Papua New Guinea authorities on Thursday removed dozens of asylum seekers and ratcheted up pressure on more than 300 others to abandon a decommissioned immigration camp, where refugees reported their shelters, beds and other belongings have been destroyed.

Police Commissioner Gari Baki said 50 police and immigration officials entered the Manus Island camp Thursday morning and “peacefully relocated” 50 asylum seekers among the 378 men to alternative accommodation in the nearby town of Lorengau.

Shen Narayanasamy, a human rights campaigner for the activist group GetUp!, said some of those bused from the camp reported being forced to leave.

Baki said in a statement all had “left voluntarily,” except for Iranian refugee Behrouz Boochan, a journalist who used social media to report on disturbing conditions on Manus.

Australian Immigration and Border Protection Minister Peter Dutton told Sky News television that Boochan was among “a small number of people … arrested.”

But Baki said Boochan was neither arrested nor charged.

“He was stirring up trouble and telling the other refugees not to move out of the center so police and officers … simply escorted him out,” Baki said. “I am glad that this relocation exercise was done peacefully and without use of force.”

Boochan had earlier tweeted from the camp: “They are destroying everything. Shelters, tanks, beds and all of our belongings.”

“Right now are shouting at us to leave the prison camp,” he added.

Police Chief Superintendent Dominic Kakas denied reports that authorities destroyed asylum seekers’ property in an effort to persuade them to leave.

Water, power and food supplies ended when the Manus camp officially closed on October 31, based on the Papua New Guinea Supreme Court’s ruling last year that Australia’s policy of housing asylum seekers there was unconstitutional.

But asylum seekers fear for their safety in Lorengau because of threats from local residents.

Amnesty International cited reports of immigration officials entering them camp armed with sticks and knives.

“The risks of serious injury if the authorities use force now is completely foreseeable,” the London-based rights group’s researcher Kate Schuetze said in a statement.

Authorities have previously made conditions tougher in the camp by emptying drinking water tanks and removing shelters. Deadlines to abandon the camp have passed without authorities taking action.

Australia pays Papua New Guinea, its nearest neighbor, and the tiny Pacific nation of Nauru to hold thousands of asylum seekers from Africa, the Middle East and Asia who have attempted to reach Australian shores by boat since mid-2013.

The United States has agreed to resettle up to 1,250 refugees among of them under a deal struck by former President Barack Obama’s administration that President Donald Trump has reluctantly decided to honor. So far, only 54 have been accepted by the United States.

Prime Minister Malcolm Turnbull dismissed asylum seekers’ fears for their safety in Lorengau, accusing them of trying to pressure Australia into resettling them by refusing to move from Manus.

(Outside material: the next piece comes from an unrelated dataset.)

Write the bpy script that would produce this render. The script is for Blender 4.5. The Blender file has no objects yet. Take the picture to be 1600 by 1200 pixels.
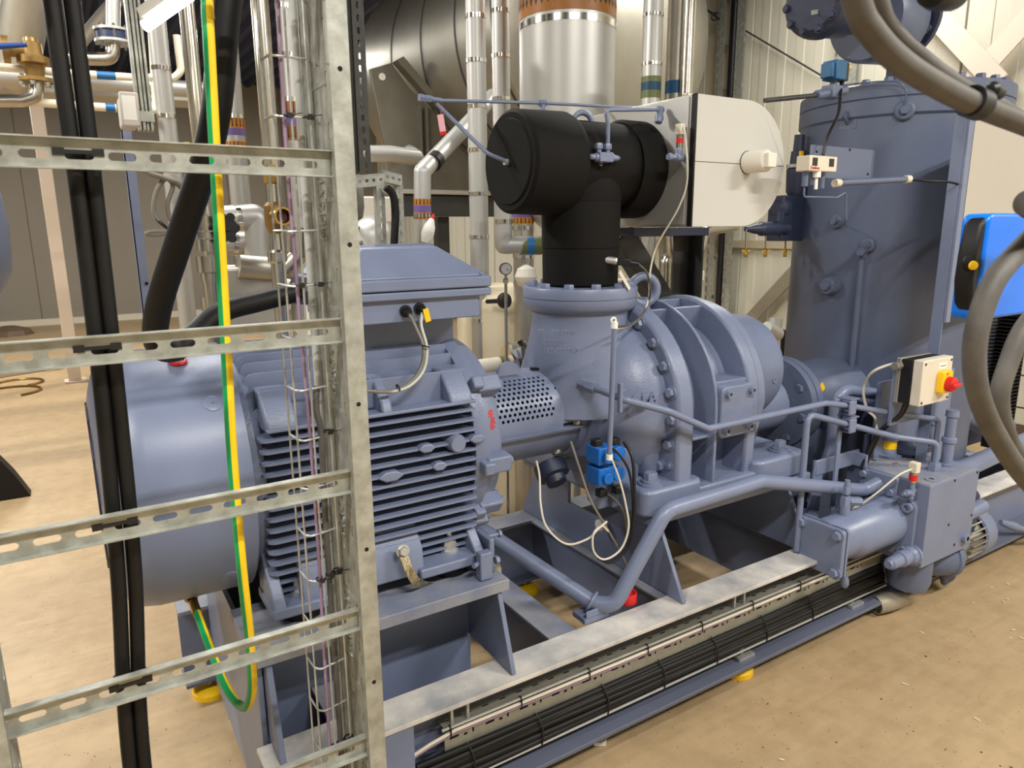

“They think that … in some way they can pressure the Australian government to let them come to Australia. Well, we will not be pressured. We will not outsource our migration policy to people smugglers,” Turnbull told reporters.

“People on Manus should go to the alternative places of safety with all the facilities they need, they should do so peacefully and they should do so in accordance with the legal directions of Papua New Guinea,” he added.

Baki said “refugees cannot continue to be stubborn and defiant.”